Creamsteak
Explorer
http://news.bbc.co.uk/1/hi/sci/tech/3546973.stm
Ok, I think I understand what they are based on what I learned about Quarks and Leptons in High School Physics... but what do they do? So particles don't have mass unless they have these things? Wha?
Ok, I think I understand what they are based on what I learned about Quarks and Leptons in High School Physics... but what do they do? So particles don't have mass unless they have these things? Wha?
A scientist says one of the most sought after particles in physics - the Higgs boson - may have been found, but the evidence is still relatively weak.
Peter Renton, of the University of Oxford, says the particle may have been detected by researchers at an atom-smashing facility in Switzerland.
The Higgs boson explains why all other particles have mass and is fundamental to a complete understanding of matter.
Dr Renton's assessment of the Higgs hunt is published in Nature magazine.
His paper in the journal reviews the current state of play.
"There's certainly evidence for something, whether it's the Higgs boson is questionable," Dr Renton, a particle physicist at Oxford, told BBC News Online.
"It's compatible with the Higgs boson certainly, but only a direct observation would show that."
If correct, Dr Renton's assessment would place the elusive particle's mass at about 115 gigaelectronvolts.
Unstable particle
This comes from a signal obtained at the large electron positron collider (LEP) in Geneva, Switzerland, which has now been dismantled to make way for its replacement - the large hadron collider (LHC).
However, there is a 9% probability that the signal could be background "noise".
Before the LEP accelerator was decommissioned, physicists used it to send particles called electrons and positrons careering in opposite directions around its circular pipe, which had a circumference of about 27km.
When these particles collided, they created bursts of high energy. Such collisions themselves are too small to study but new, heavier particles can appear amongst the debris.
The Higgs boson is thought to be highly unstable and, once produced, should quickly decay.
Dr Renton cites indirect evidence taken from observations of the behaviour of other particles in colliders that agrees with the figure of 115 gigaelectronvolts for the mass of the Higgs boson.
"It's controversial. The data is possibly indicative, but it needs confirmation," said Bryan Webber, professor of theoretical physics at the University of Cambridge.
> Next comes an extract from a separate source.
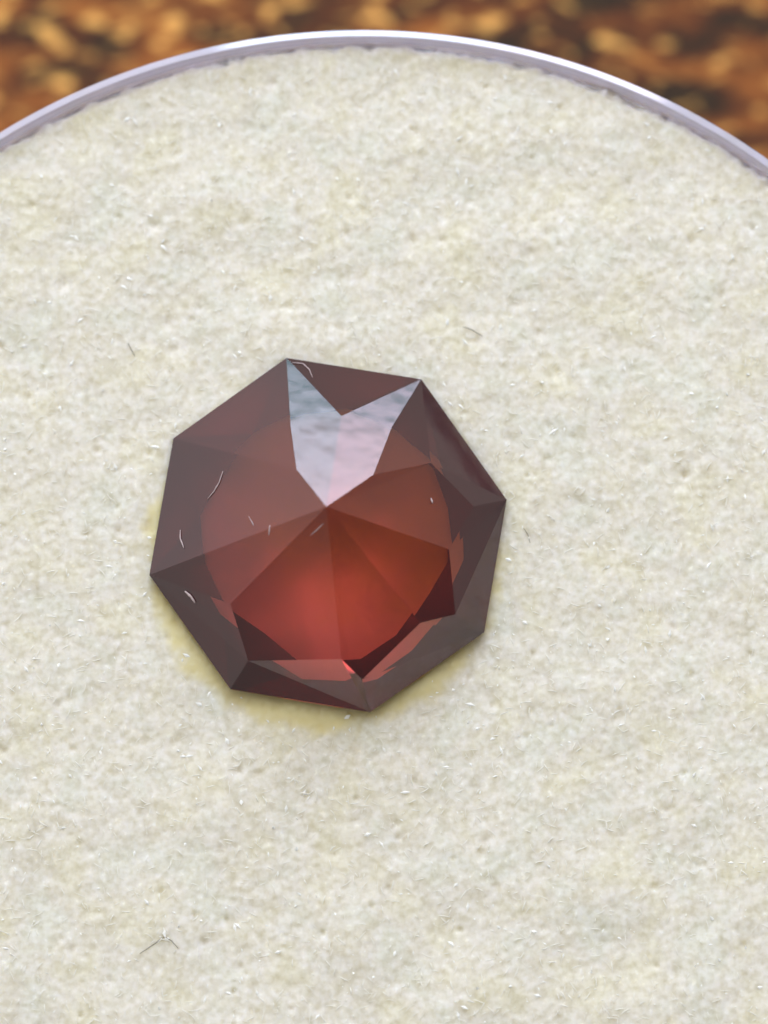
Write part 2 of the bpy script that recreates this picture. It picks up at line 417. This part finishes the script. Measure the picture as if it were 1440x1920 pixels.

"Its mass is right at the maximum energy they could run the [LEP] at. But the indirect indications are that the Higgs boson should be close to that value."
Mass giver
Physicists have observed 16 particles that make up all matter under the Standard Model of fundamental particles and interactions.
But the sums do not quite add up for the Standard Model to be true if these particles are considered alone. If only 16 particles existed, they would have no mass - contradicting what we know to be true in nature.
Another particle has to give them this mass. Enter the Higgs boson, first proposed by University of Edinburgh physicist Peter Higgs and colleagues in the late 1960s.
Their theory was that all particles acquire their mass through interactions with an all-pervading field, called the Higgs field, which is carried by the Higgs boson.
The Higgs' importance to the Standard Model has led some to dub it the "God particle".
Dr Renton said he hoped that once the large hadron collider was up and running in 2007, the Higgs boson would be detected within a year or two.
The LHC is a more energetic accelerator which will allow a much higher mass range to be explored. It will also be capable of producing much more intense particle beams which means that data can be aggregated much faster.
It is also possible the Fermi National Accelerator Laboratory outside Chicago, US, could make the discovery.
Researchers there are hopeful they can secure enough data to prove the Higgs' existence before the LHC comes online.